The video also hints at paths not taken and things that we might not achieve. What would you have done if you weren’t making films?

I was actually pretty good at football, I could have stuck to that. But probably music. I’m obsessed with music and it’s something that I’ve never touched on ‘cos I don’t wanna spoil the love for it. I like everything but my main thing right now is jazz – John Coltrane, Pharoah Sanders, Alice Coltrane. Making films does get in the way of watching them – you’re suddenly looking at the lighting and you aren’t paying attention to the story. I would never want to do that to music, I don’t want to break that barrier.

What aspect of the video are you most proud of?

We played with a bit of 3D on this one – we got this incredible guy, Andrew Cunningham, and he made the bubble that appears at the beginning and end which I had in my mind to show that [the story] is a loop. Making a music video was very different from what I thought it would be, especially when it’s a narrative film. There are specific sections of the video that work with specific sections of the song, so you have to come up with ways to keep those moments where they are. It was a long, long edit. There were so many ways to cut it, and the way it ended up wasn’t the original idea. You really realise that you make a film three times – you write it, you shoot it and then you edit it.

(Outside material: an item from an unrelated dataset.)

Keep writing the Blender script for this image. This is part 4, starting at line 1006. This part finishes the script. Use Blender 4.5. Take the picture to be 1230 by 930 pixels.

We actually shot it all in one day but I think it took about six months to make – it was a long time!

What was it like being part of Three Minutes with Ground Work?

It was really great. I had worked with production companies before but I really clicked with Ground Work because they seem very in tune with the industry at the moment. It’s just a really great experience. I remember the first chat I ever had with them and they were asking me what kind of artist I wanted to make a video for, and the first one I said was Ross From Friends! They really made my dream come true.